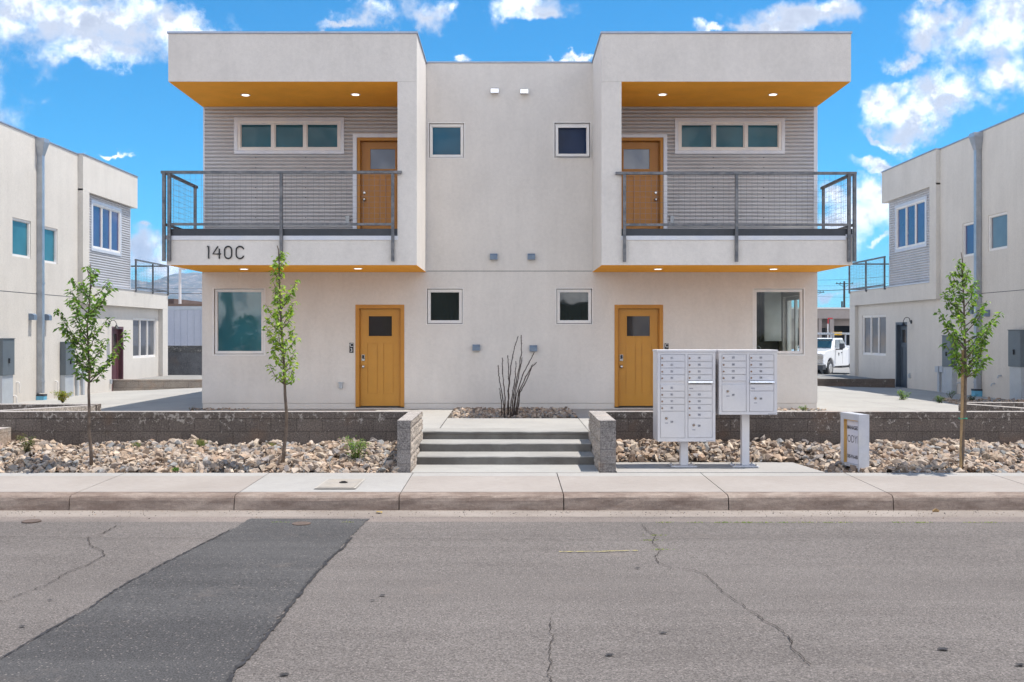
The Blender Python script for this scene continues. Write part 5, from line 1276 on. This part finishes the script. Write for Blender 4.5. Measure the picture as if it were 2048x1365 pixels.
# crumpled wrapper and dry leaf
M_RED = mat('red_foil', (.55, .03, .04), .4, fn=mottled((.55, .03, .04), .1, 30, 30, .002))
p = onz(98, 893, -.27); m_ = MB(); rnd = random.Random(6)
m_.grid(lambda a, b: (p.x + a, p.y + b, p.z + .03 + rnd.uniform(0, .03)), [-.06, -.03, 0, .03, .06], [-.03, 0, .03]); o = m_.build('candy_wrapper', None, M_RED, fix=False); tag(o, 'crumpled red wrapper on the rocks near the leftmost tree', 'wrapper')
p = onz(758, 1027.5, ROADZ); m_ = MB(); m_.grid(lambda a, b: (p.x + a, p.y + b, ROADZ + .008 + rnd.uniform(0, .02)), [-.035, -.01, .02, .04], [-.03, 0, .03])
tag(m_.build('dry_leaf', None, mat('dry_leaf', (.35, .22, .05), .8, fn=mottled((.38, .25, .06), .2, 30, 30, 0)), fix=False), 'curled yellow dry leaf in the gutter below the steps', 'leaf')

# ------------------------------------------------------------------ background, left
bw2 = empty('rear_block_wall', (-13, 19, -.6), 'grey block wall behind the left passage', 'wall')
MB().box(-30, -6.6, 18.9, 19.1, -.7, .78).build('block_courses', bw2, mat('grey_block', rough=.95, spec=.1, fn=cmu_fn((.17, .17, .175), (.15, .15, .155), (.18, .18, .185), chips=False)))
MB().box(-30, -6.6, 18.88, 19.12, .783, 1.02).build('cap_course', bw2, mat('grey_block_top', rough=.95, spec=.1, fn=cmu_fn((.16, .155, .15), (.14, .14, .135), (.14, .14, .14), True, True)))
mb_ = empty('metal_warehouse', (-16, 35, -.6), 'pale grey ribbed metal warehouse behind the rear block wall on the left', 'building')
M_RIB = mat('pale_ribbed_metal', (.42, .44, .50), .5, .2, fn=mottled((.43, .45, .52), .05, .8, 30, .0005))
rbm = MB(); yw = 34.0; x = -30.0
pts = []
while x < -5: pts += [(x, yw), (x + .26, yw), (x + .28, yw - .03), (x + .32, yw - .03), (x + .34, yw)]; x += .36
ia = [rbm.pt((a, b, -.7)) for a, b in pts]; ib = [rbm.pt((a, b, 2.78)) for a, b in pts]
for k in range(len(pts) - 1): rbm.face([ia[k], ia[k + 1], ib[k + 1], ib[k]])
rbm.build('wall', mb_, M_RIB, fix=False)
MB().box(-30, -5, yw - .02, yw + 12, 2.784, 2.98).build('roof', mb_, M_PANELL)
MB().box(-30, -5, yw + .2, yw + 12, 2.984, 3.12).build('parapet', mb_, mat('brown_trim', (.16, .10, .075), .8, fn=mottled((.17, .11, .08), .15, 2, 20, .003)))
MB().box(-30, -5, yw + .1, yw + 12, -.7, 2.78).build('body', mb_, M_RIB)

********

Your objective: Restate only the lines running from the start of the material above through the line containing "the steps', 'leaf')", ends included. No pictures.

Result for this exercise:
The Blender Python script for this scene continues. Write part 5, from line 1276 on. This part finishes the script. Write for Blender 4.5. Measure the picture as if it were 2048x1365 pixels.
# crumpled wrapper and dry leaf
M_RED = mat('red_foil', (.55, .03, .04), .4, fn=mottled((.55, .03, .04), .1, 30, 30, .002))
p = onz(98, 893, -.27); m_ = MB(); rnd = random.Random(6)
m_.grid(lambda a, b: (p.x + a, p.y + b, p.z + .03 + rnd.uniform(0, .03)), [-.06, -.03, 0, .03, .06], [-.03, 0, .03]); o = m_.build('candy_wrapper', None, M_RED, fix=False); tag(o, 'crumpled red wrapper on the rocks near the leftmost tree', 'wrapper')
p = onz(758, 1027.5, ROADZ); m_ = MB(); m_.grid(lambda a, b: (p.x + a, p.y + b, ROADZ + .008 + rnd.uniform(0, .02)), [-.035, -.01, .02, .04], [-.03, 0, .03])
tag(m_.build('dry_leaf', None, mat('dry_leaf', (.35, .22, .05), .8, fn=mottled((.38, .25, .06), .2, 30, 30, 0)), fix=False), 'curled yellow dry leaf in the gutter below the steps', 'leaf')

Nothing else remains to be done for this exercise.